Junto a ella iban otras dos muchachas menores de edad, que asegura, no tuvieron la suerte de que alguien las recogiera en Ciudad Hidalgo, el primer sitio en México al que llegó cruzando el río en balsa. Abrazó a su mamá después de un recorrido cansado que duró un día. “Nos venimos en bus, en un bus grandote nos venimos, y caminamos una montaña grandota, llena de caca de vaca. Después pasamos por Guatemala y por la noche llegamos al río para pasar acá”, narra Ariza.

Ya en Tapachula, Chiapas, pudo instalarse en el albergue Todo por Ellos A.C. después de un mes de espera viviendo en pequeños cuartos: “dormíamos en el piso, en un colchón llenito de ratones; el cuarto era barato, era lo único”.

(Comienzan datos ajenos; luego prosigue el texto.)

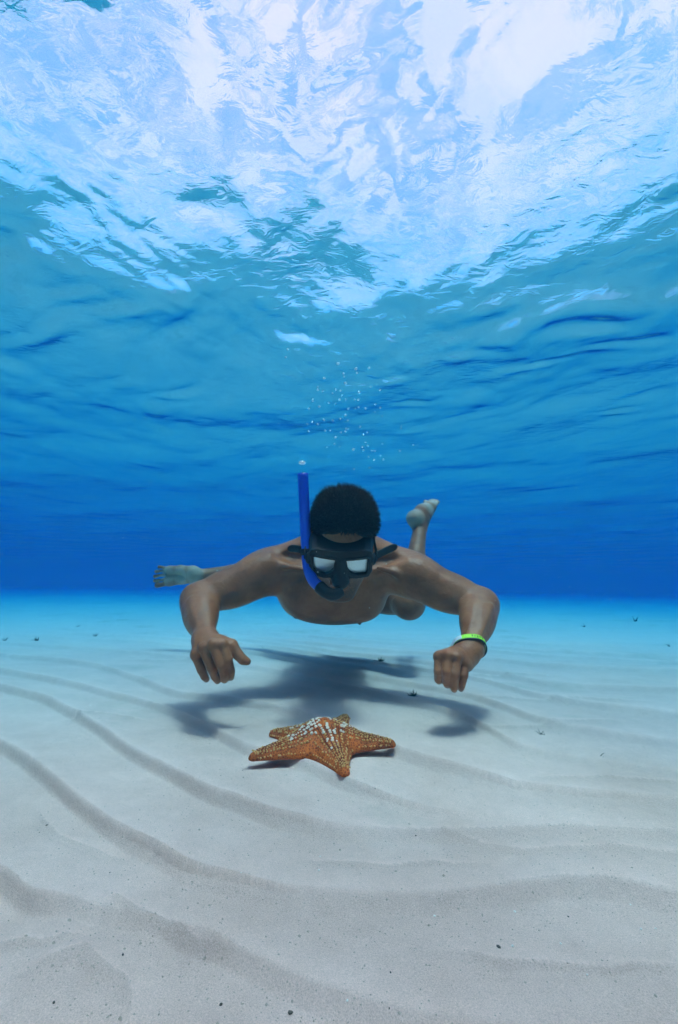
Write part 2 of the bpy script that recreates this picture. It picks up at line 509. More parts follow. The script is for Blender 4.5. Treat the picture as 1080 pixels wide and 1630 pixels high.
class Shape:
    """blends round cones, ellipsoids and boxes into one smooth continuous surface"""

    def __init__(self):
        self.prims = []          # (function, lo, hi, blend radius, sign)

    def add(self, fn, lo, hi, k, sign=1):
        self.prims.append((fn, np.asarray(lo, float), np.asarray(hi, float), k, sign))

    def cone(self, a, b, ra, rb, k=0.01, sign=1):
        a, b = np.asarray(a, float), np.asarray(b, float)
        ab = b - a
        l2 = max(ab @ ab, 1e-9)

        def fn(P):
            pa = P - a
            tt = np.clip(pa @ ab / l2, 0, 1)
            return np.linalg.norm(pa - tt[..., None] * ab, axis=-1) - (ra + (rb - ra) * tt)
        r = max(ra, rb)
        self.add(fn, np.minimum(a, b) - r, np.maximum(a, b) + r, k, sign)

    def chain(self, pts, radii, k=0.01):
        for i in range(len(pts) - 1):
            self.cone(pts[i], pts[i + 1], radii[i], radii[i + 1], k)

    def ell(self, c, r, M=None, k=0.01, sign=1):
        """ellipsoid, M rows = its axes"""
        c, r = np.asarray(c, float), np.asarray(r, float)
        M = np.eye(3) if M is None else np.asarray(M, float)

        def fn(P):
            q = (P - c) @ M.T
            k0 = np.linalg.norm(q / r, axis=-1)
            k1 = np.linalg.norm(q / (r * r), axis=-1)
            return k0 * (k0 - 1) / np.maximum(k1, 1e-6)
        e = np.abs(M.T) @ r
        self.add(fn, c - e, c + e, k, sign)

    def func(self, fn, lo, hi, k=0.002, sign=1):
        self.add(fn, lo, hi, k, sign)

    def mesh(self, vox, B=32):
        big = vox * 4
        lo = np.min([p[1] for p in self.prims if p[4] > 0], 0) - 0.01
        hi = np.max([p[2] for p in self.prims if p[4] > 0], 0) + 0.01
        n = np.ceil((hi - lo) / (vox * B)).astype(int)
        g = openvdb.FloatGrid(float(big))
        ii = np.stack(np.meshgrid(*[np.arange(B)] * 3, indexing='ij'), -1)
        blo = [p[1] - p[3] - 2.5 * vox for p in self.prims]
        bhi = [p[2] + p[3] + 2.5 * vox for p in self.prims]
        for bi in range(n[0]):
            for bj in range(n[1]):
                for bk in range(n[2]):
                    o0 = lo + np.array([bi, bj, bk]) * B * vox
                    o1 = o0 + B * vox
                    use = [i for i in range(len(self.prims)) if (blo[i] <= o1).all() and (bhi[i] >= o0).all()]
                    if not any(self.prims[i][4] > 0 for i in use):
                        continue
                    Pt = o0 + ii * vox
                    d = np.full((B, B, B), 0.2)
                    for i in use:
                        fn, _, _, k, sg = self.prims[i]
                        e = fn(Pt)
                        if sg > 0:
                            h = np.maximum(k - np.abs(d - e), 0) / k
                            d = np.minimum(d, e) - h * h * k * 0.25
                        else:
                            h = np.maximum(k - np.abs(d + e), 0) / k
                            d = np.maximum(d, -e) + h * h * k * 0.25
                    g.copyFromArray(np.clip(d, -big, big).astype(np.float32), ijk=(bi * B, bj * B, bk * B))
        pts, quads = g.convertToQuads(0.0)
        pts = pts * vox + lo
        return pts, np.asarray(quads)[:, ::-1]


def smooth_verts(v, q, it=2, w=0.5):
    for _ in range(it):
        acc = np.zeros_like(v)
        cnt = np.zeros(len(v))
        for a in range(4):
            for b in ((a + 1) % 4, (a + 3) % 4):
                np.add.at(acc, q[:, a], v[q[:, b]])
                np.add.at(cnt, q[:, a], 1)
        v = v * (1 - w) + w * acc / np.maximum(cnt, 1)[:, None]
    return v


def poly_sdf(P2, poly):
    """signed distance to a 2-D polygon"""
    poly = np.asarray(poly, float)
    d = np.full(P2.shape[:-1], 1e9)
    s = np.ones(P2.shape[:-1])
    n = len(poly)
    for i in range(n):
        a, b = poly[i], poly[i - 1]
        e = b - a
        w = P2 - a
        tt = np.clip(w @ e / (e @ e), 0, 1)
        q = w - tt[..., None] * e
        d = np.minimum(d, (q * q).sum(-1))
        c1, c2 = P2[..., 1] >= a[1], P2[..., 1] < b[1]
        c3 = e[0] * w[..., 1] > e[1] * w[..., 0]
        flip = (c1 & c2 & c3) | (~c1 & ~c2 & ~c3)
        s = np.where(flip, -s, s)
    return s * np.sqrt(d)


def unit(v):
    v = np.asarray(v, float)
    return v / np.linalg.norm(v)


# ------------------------------------------------------------------ materials of the diver
m_skin, t, o = material('tanned_skin')
b = N(t, 'ShaderNodeBsdfPrincipled')
setin(b, Roughness=0.38)
b.inputs['Specular IOR Level'].default_value = 0.25
b.inputs['Subsurface Weight'].default_value = 0.12
b.inputs['Subsurface Radius'].default_value = (0.010, 0.004, 0.002)
b.inputs['Subsurface Scale'].default_value = 0.6
at_ = N(t, 'ShaderNodeAttribute', attribute_name='tone')
sp_ = N(t, 'ShaderNodeSeparateColor')
L(t, at_.outputs['Color'], sp_.inputs[0])
tcn = N(t, 'ShaderNodeTexCoord')
n1 = N(t, 'ShaderNodeTexNoise'); setin(n1, Scale=14.0, Detail=7.0, Roughness=0.65)
n2 = N(t, 'ShaderNodeTexNoise'); setin(n2, Scale=420.0, Detail=3.0)
n3 = N(t, 'ShaderNodeTexNoise'); setin(n3, Scale=650.0, Detail=2.0)
for n in (n1, n2, n3): L(t, tcn.outputs['Object'], n.inputs['Vector'])
r1 = N(t, 'ShaderNodeValToRGB')
r1.color_ramp.elements[0].position, r1.color_ramp.elements[0].color = 0.32, (0.185, 0.061, 0.024, 1)
r1.color_ramp.elements[1].position, r1.color_ramp.elements[1].color = 0.70, (0.36, 0.142, 0.066, 1)
L(t, n1.outputs['Fac'], r1.inputs[0])
m1 = N(t, 'ShaderNodeMix', data_type='RGBA')
m1.inputs['B'].default_value = (0.56, 0.44, 0.34, 1)
L(t, sp_.outputs[0], m1.inputs['Factor']); L(t, r1.outputs[0], m1.inputs['A'])
m2 = N(t, 'ShaderNodeMix', data_type='RGBA')
m2.inputs['B'].default_value = (0.045, 0.032, 0.025, 1)
r3 = N(t, 'ShaderNodeMapRange'); setin(r3, From_Min=0.38, From_Max=0.6)
L(t, n3.outputs['Fac'], r3.inputs['Value'])
mm = N(t, 'ShaderNodeMath', operation='MULTIPLY')
L(t, r3.outputs[0], mm.inputs[0]); L(t, sp_.outputs[1], mm.inputs[1])
L(t, mm.outputs[0], m2.inputs['Factor']); L(t, m1.outputs['Result'], m2.inputs['A'])
m3 = N(t, 'ShaderNodeMix', data_type='RGBA')
m3.inputs['B'].default_value = (0.15, 0.065, 0.045, 1)
L(t, sp_.outputs[2], m3.inputs['Factor']); L(t, m2.outputs['Result'], m3.inputs['A'])
L(t, m3.outputs['Result'], b.inputs['Base Color'])
bp = N(t, 'ShaderNodeBump'); setin(bp, Strength=0.35, Distance=0.0014)
n4 = N(t, 'ShaderNodeTexNoise'); setin(n4, Scale=34.0, Detail=6.0, Roughness=0.6, Distortion=0.6); L(t, tcn.outputs['Object'], n4.inputs['Vector'])
bp2 = N(t, 'ShaderNodeBump'); setin(bp2, Strength=0.45, Distance=0.008)
L(t, n4.outputs['Fac'], bp2.inputs['Height']); L(t, bp2.outputs[0], bp.inputs['Normal'])
L(t, n2.outputs['Fac'], bp.inputs['Height']); L(t, bp.outputs[0], b.inputs['Normal'])
L(t, b.outputs[0], o.inputs['Surface'])

m_hair = simple('black_hair', (0.006, 0.005, 0.0045), 0.6, spec=0.12, var=0.5, scale=200)
m_rubber = simple('black_rubber', (0.007, 0.007, 0.008), 0.5, spec=0.25, var=0.2)
m_blue = simple('blue_plastic', (0.010, 0.075, 0.62), 0.32, spec=0.5, var=0.08)
m_cloth = simple('dark_swim_cloth', (0.02, 0.025, 0.04), 0.85, spec=0.1, var=0.3)
m_mirror = simple('mirrored_glass', (0.62, 0.74, 0.80), 0.30, metal=1.0)
m_neon = simple('neon_band', (0.42, 0.88, 0.04), 0.45, spec=0.3, var=0.08)
m_white = simple('white_band', (0.82, 0.84, 0.84), 0.45, spec=0.3, var=0.05)

# ------------------------------------------------------------------ the diver
HP = math.radians(40)
hF = np.array([0.015, -math.cos(HP), -math.sin(HP)])
hF = unit(hF)
hX = unit(np.array([1.0, 0.0, -0.03]) - hF * (np.array([1.0, 0.0, -0.03]) @ hF))
hU = np.cross(hX, hF)
if hU[2] < 0: hU = -hU
EYE = at(543, 902, 0.885)
HO = EYE - 0.102 * hF


def hp(x, f, u):
    return HO + x * hX + f * hF + u * hU


HM = np.stack([hX, hF, hU])
S = Shape()
# trunk
chest = at(527, 928, 1.31)
S.ell(chest, (0.150, 0.24, 0.105), k=0.02)
pelvis = at(536, 926, 1.68)
S.ell(at(533, 928, 1.50), (0.135, 0.20, 0.092), k=0.05)
S.ell(pelvis, (0.150, 0.12, 0.095), k=0.05)
shL, shR = at(424, 916, 1.13), at(657, 921, 1.13)
nb = at(541, 880, 1.15)
S.cone(at(440, 908, 1.16), at(640, 912, 1.16), 0.058, 0.058, k=0.05)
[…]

El Instituto Nacional de Migración (INM), a través de la Secretaría de Gobernación (Segob), reporta que a Chiapas llegaron de enero hasta octubre de 2017, un total de 569 menores sin compañía desde Honduras, casi la mitad son mujeres. De El Salvador llegaron 240 y de Guatemala mil 359, entre niños y niñas.

Como Ariza, otras menores cruzan por alguna ruta de los 654 kilómetros de la frontera entre Chiapas y Guatemala. Tan sólo en 2016, la Segob reportó el ingreso de 38.000 centroamericanos al país; de éstos, al menos la mitad, eran mujeres menores de edad.

Ariza tiene un rostro infantil. No hay rastro de maquillaje es su ojos o labios.